Dans beaucoup de parties de jeu de rôle, le conflit est trop minimal : il s'agit de découvrir un coupable, de révéler un mystère… pourquoi pas ? mais la plupart du temps trouver la solution ne révèle rien sur les personnages eux-mêmes : d'autres personnages feraient aussi bien dans les mêmes circonstances. Pour qu'un scénario dépasse la simple anecdote et devienne de plein droit une histoire, un conte à plusieurs, il faut mettre en relation l'intrigue et l'évolution des personnage.

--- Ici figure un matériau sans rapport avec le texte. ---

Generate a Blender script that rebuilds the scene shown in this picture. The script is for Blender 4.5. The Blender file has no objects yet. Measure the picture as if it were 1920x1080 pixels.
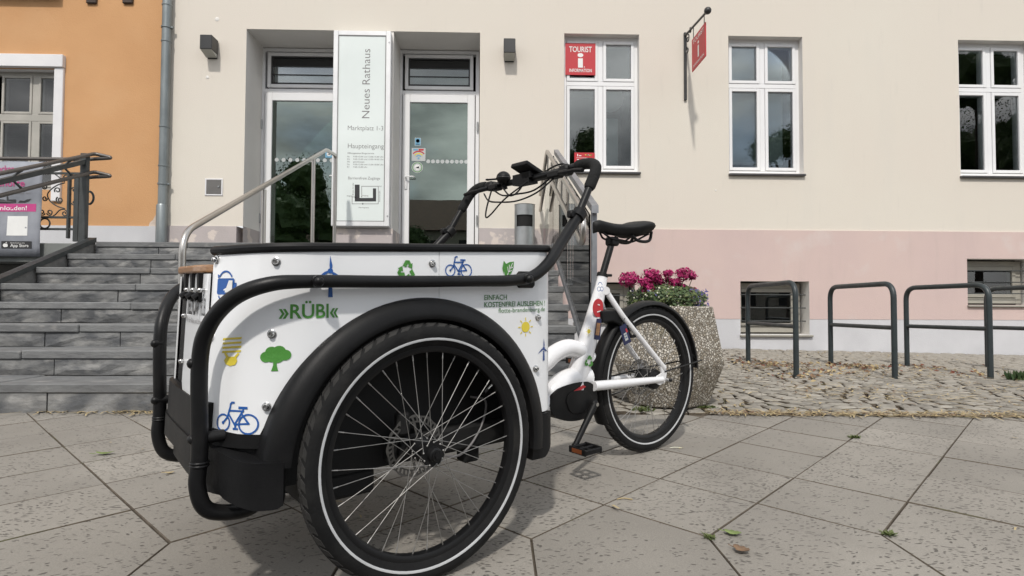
import bpy, bmesh, math, random
from mathutils import Vector, Matrix, noise
from mathutils.geometry import tessellate_polygon
R = math.radians
random.seed(7)
scene = bpy.context.scene
col = scene.collection

# ------------------------------------------------------------------ camera
CAMZ = 0.78
F_PX = 1120.0
RT = Vector((0.99965, -0.02597, 0.00436)); DN = Vector((0.00519, 0.03198, -0.99947)); FW = Vector((0.02581, 0.99915, 0.03211))
CAM = Vector((0, 0, CAMZ))
cam_d = bpy.data.cameras.new("camera"); cam = bpy.data.objects.new("camera", cam_d); col.objects.link(cam)
mw = Matrix((RT, -DN, -FW)).transposed().to_4x4(); mw.translation = CAM
cam.matrix_world = mw
cam_d.sensor_width = 36.0; cam_d.lens = F_PX / 1920 * 36.0
cam_d.clip_start = 0.05; cam_d.clip_end = 600
scene.camera = cam

# ------------------------------------------------------------------ light
SUN = Vector((-0.15, -1.0, 1.16)).normalized()          # direction towards the sun
sun_el = math.asin(SUN.z); sun_az = math.atan2(SUN.x, SUN.y)
world = bpy.data.worlds.new("World"); scene.world = world; world.use_nodes = True
wn = world.node_tree.nodes; wl = world.node_tree.links; wn.clear()
w_out = wn.new("ShaderNodeOutputWorld"); w_bg = wn.new("ShaderNodeBackground")
sky = wn.new("ShaderNodeTexSky"); sky.sky_type = 'NISHITA'; sky.sun_disc = False
sky.sun_elevation = sun_el; sky.sun_rotation = sun_az; sky.dust_density = 1.5; sky.air_density = 1.0
w_bg.inputs["Strength"].default_value = 0.14
tc = wn.new("ShaderNodeTexCoord"); mp = wn.new("ShaderNodeMapping"); mp.inputs["Scale"].default_value = (1, 1, 2.4)
ns = wn.new("ShaderNodeTexNoise"); ns.inputs["Scale"].default_value = 2.3; ns.inputs["Detail"].default_value = 7; ns.inputs["Roughness"].default_value = .55
rp = wn.new("ShaderNodeValToRGB"); rp.color_ramp.elements[0].position = .33; rp.color_ramp.elements[1].position = .50
ns2 = wn.new("ShaderNodeTexNoise"); ns2.inputs["Scale"].default_value = 3.7; ns2.inputs["Detail"].default_value = 6
rp2 = wn.new("ShaderNodeValToRGB"); rp2.color_ramp.elements[0].position = .35; rp2.color_ramp.elements[1].position = .68
rp2.color_ramp.elements[0].color = (1.7, 1.8, 1.95, 1); rp2.color_ramp.elements[1].color = (10.5, 10.6, 10.6, 1)
mx = wn.new("ShaderNodeMixRGB")
wl.new(tc.outputs["Generated"], mp.inputs[0]); wl.new(mp.outputs[0], ns.inputs["Vector"]); wl.new(mp.outputs[0], ns2.inputs["Vector"])
wl.new(ns.outputs["Fac"], rp.inputs[0]); wl.new(ns2.outputs["Fac"], rp2.inputs[0])
wl.new(rp.outputs[0], mx.inputs[0]); wl.new(sky.outputs[0], mx.inputs[1]); wl.new(rp2.outputs[0], mx.inputs[2])
wl.new(mx.outputs[0], w_bg.inputs[0]); wl.new(w_bg.outputs[0], w_out.inputs[0])
sun_d = bpy.data.lights.new("sun", 'SUN'); sun_d.energy = 2.0; sun_d.angle = R(2.4); sun_d.color = (1.0, 0.955, 0.89)
sun = bpy.data.objects.new("sun", sun_d); col.objects.link(sun)
sun.rotation_euler = (-SUN).to_track_quat('-Z', 'Y').to_euler(); sun.location = (0, 0, 20)
vs = scene.view_settings
vs.view_transform = 'Standard'; vs.look = 'None'; vs.exposure = 0.43; vs.gamma = 1.0; vs.use_curve_mapping = False

# ------------------------------------------------------------------ measuring helpers (photo pixel -> point on a real plane)
def ray(x, y): return RT * ((x - 960) / F_PX) + DN * ((y - 540) / F_PX) + FW
def onY(x, y, Y):
    d = ray(x, y); return CAM + d * (Y / d.y)
def onX(x, y, X):
    d = ray(x, y); return CAM + d * (X / d.x)
def onP(x, y, p0, n):
    d = ray(x, y); return CAM + d * ((p0 - CAM).dot(n) / d.dot(n))

# trike frame: a backwards, b towards the near side, c upwards (origin: outer face centre of the near front wheel)
U = Vector((0.8019, 0.5967, 0.0278)); N = Vector((0.5974, -0.8015, -0.0283)); UP = Vector((-0.0054, -0.0393, 0.9992))
O = Vector((-0.1638, 1.568, 0.3994)); TR = 0.338
def T(x, y, b):
    q = onP(x, y, O + N * b, N) - O; return (q.dot(U), b, q.dot(UP))
def L(a, b, c): return Vector((a, -b, c + TR))          # to the trike's own object space
def LP(x, y, b): return L(*T(x, y, b))
def ground_z(x, y): return 0.00025 + 0.0054 * x + 0.0394 * y
EDGE_Y = lambda x: 3.53 - 0.062 * (x - 1.3)
def cobble_z(x, y):
    ye = EDGE_Y(x); ze = ground_z(x, ye); zw = 0.266 - 0.0203 * (x - 2.94)
    return ze + (zw - ze) * (y - ye) / (7.7 - ye)

# ------------------------------------------------------------------ materials
def mat(name, c1, rough=.6, c2=None, scale=8., metal=0., bump=0., bscale=None, detail=5, stretch=(1, 1, 1), rvar=0., coat=0., lo=.35, hi=.65, objrand=0., spec=.5, coord='Object'):
    m = bpy.data.materials.new(name); m.use_nodes = True
    nt = m.node_tree; n = nt.nodes; l = nt.links
    b = n["Principled BSDF"]
    b.inputs["Base Color"].default_value = (*c1, 1); b.inputs["Roughness"].default_value = rough; b.inputs["Metallic"].default_value = metal
    b.inputs["Specular IOR Level"].default_value = spec
    if coat: b.inputs["Coat Weight"].default_value = coat; b.inputs["Coat Roughness"].default_value = .08
    if coord == 'World':
        g = n.new("ShaderNodeNewGeometry"); src = g.outputs["Position"]
    else:
        t = n.new("ShaderNodeTexCoord"); src = t.outputs[coord]
    mpn = n.new("ShaderNodeMapping"); mpn.inputs["Scale"].default_value = stretch; l.new(src, mpn.inputs[0])
    if c2 is not None or rvar:
        t1 = n.new("ShaderNodeTexNoise"); t1.inputs["Scale"].default_value = scale; t1.inputs["Detail"].default_value = detail
        l.new(mpn.outputs[0], t1.inputs["Vector"])
        rr = n.new("ShaderNodeMapRange"); rr.inputs[1].default_value = lo; rr.inputs[2].default_value = hi; l.new(t1.outputs["Fac"], rr.inputs[0])
        if c2 is not None:
            mxx = n.new("ShaderNodeMixRGB"); mxx.inputs[1].default_value = (*c1, 1); mxx.inputs[2].default_value = (*c2, 1)
            l.new(rr.outputs[0], mxx.inputs[0]); outc = mxx.outputs[0]
            if objrand:
                oi = n.new("ShaderNodeObjectInfo"); mr = n.new("ShaderNodeMapRange"); mr.inputs[3].default_value = 1 - objrand; mr.inputs[4].default_value = 1 + objrand
                l.new(oi.outputs["Random"], mr.inputs[0]); mm = n.new("ShaderNodeVectorMath"); mm.operation = 'SCALE'
                l.new(outc, mm.inputs[0]); l.new(mr.outputs[0], mm.inputs["Scale"]); outc = mm.outputs[0]
            l.new(outc, b.inputs["Base Color"])
        if rvar:
            r2 = n.new("ShaderNodeMapRange"); r2.inputs[3].default_value = max(.02, rough - rvar); r2.inputs[4].default_value = min(1, rough + rvar)
            l.new(t1.outputs["Fac"], r2.inputs[0]); l.new(r2.outputs[0], b.inputs["Roughness"])
    if bump:
        t2 = n.new("ShaderNodeTexNoise"); t2.inputs["Scale"].default_value = bscale or scale * 6; t2.inputs["Detail"].default_value = 4
        l.new(mpn.outputs[0], t2.inputs["Vector"])
        bp = n.new("ShaderNodeBump"); bp.inputs["Strength"].default_value = bump; bp.inputs["Distance"].default_value = .01
        l.new(t2.outputs["Fac"], bp.inputs["Height"]); l.new(bp.outputs[0], b.inputs["Normal"])
    m["col"] = 1
    return m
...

Une simple enquête devrait avoir des résonances pour chacun des personnages : l'histoire "de fidèles serviteurs d'un daimyo enquêtent sur le meurtre de la geisha préférée de leur daimyo pour découvrir que le coupable est le conseiller du daimyo" est bien moins riche à jouer que "un magistrat Kitsuki honnête et idéaliste (PJ 1), assisté de son yoriki de la famille Mirumoto (PJ 2), amant secret de la geisha favorite (et réservée) de son daimyo, se voient confiés une enquête sur le meurtre de celle-ci, pour finalement découvrir que le coupable est le conseiller préféré du daimyo en question, qui se trouve aussi être le sensei du magistrat Kitsuki. Ils sont aidés dans leur enquête par un duelliste ronin désabusé (PJ 3) bâtard non reconnu d'un samurai de Clan dont la mère était elle-même geisha." Les possibilités de conflits et de dilemmes dans un tel scénario sont tout de suite plus excitantes. Le yoriki Mirumoto devra cacher sa relation avec la geisha lors de l'enquête et cacher son émotion (plus ou moins bien selon les moments). Le magistrat sera tiraillé entre sa fidélité à son sensei et la fidélité à son devoir. Et le ronin, touché par le tragique destin de la geisha qui lui rappelle sa propre histoire, fera peut-être tout ce qui est en son pouvoir (qui ne semble pas bien grand mais à la différence des deux autres il peut agir clandestinement ou de façon plus déshonorante, car il a moins à perdre) pour empêcher les magistrats d'étouffer l'affaire lorsque le vrai coupable sera découvert.
Et si au final, les PJ apprennent que la geisha a été assassinée parce qu'elle est tombée enceinte et que le conseiller voulait empêcher un bâtard potentiellement seul héritier du daimyo de venir au monde, parce qu'il savait que quelqu'un d'autre que le daimyo avait une relation avec la Geisha (mais qu'il a cru suite à quiproquo que c'était son élève, le magistrat, et non le yoriki) chacun des personnage se voit à présent inextricablement et personnellement lié à l'intrigue (même si, dans le cas du ronin, c'est uniquement sous la forme d'une résonance, d'un écho avec son propre background, ce qui fait de lui un personnage apparemment moins central, cependant en fonction du joueur, le MJ pourrait bien être surpris des choix que fera ce personnage qui pourrait bien être en conflit alternativement avec les deux autres - avec le magistrat s'il songe à enterrer l'affaire et avec le yoriki pour avoir été responsable de la situation)... Cette histoire n'est pas encore parfaite (il y manque encore par exemple une idée directrice, c'est à dire un thème central) mais elle a l'avantage de placer directement les PJ au cœur d'un drame humain qui les concerne tous directement. A partir de là, le MJ et les joueurs peuvent aborder des questions telles que le deuil, le conflit entre la justice et la politique, la fidélité en amitié, la condition féminine, l'injustice de la naissance, l'hérédité etc. Toutes sous la forme de conflits et d'actions des personnages (non uniquement comme des idées parachutées au bon vouloir du MJ).
A ce propos, si on veut jouer des parties vraiment humaines et qui mettent l'accent sur les PJ, le nombre parfait c'est 3. 2 ou 4 restent possibles, si le scénario le permet, mais 5 c'est déjà presque trop.
Voilà, désolé, il n'y a pas vraiment de recette miracle. Rendre une partie de JdR plus humaine, c'est avant tout un travail sur soi pour le MJ et les joueurs, ce qui veut dire avoir une envie de JdR qui va plus loin qu'une après midi entre potes à se fendre la gueule en vivant des aventures sympas en buvant du thé ou du coca (ce qui n'est pas un désir condamnable loin de là, mais, juste, comme pour toute activité, on peut aussi vouloir pratiquer le JdR avec l'ambition d'améliorer sa pratique et d'en tirer une meilleure compréhension du monde et de soi-même, sans que cela altère - au contraire - le plaisir qu'on en retire). Il est donc important de jouer (au moins de temps en temps) avec des joueurs qui ont des attentes comparables aux siennes quant au type de JdR qu'on ambitionne de faire.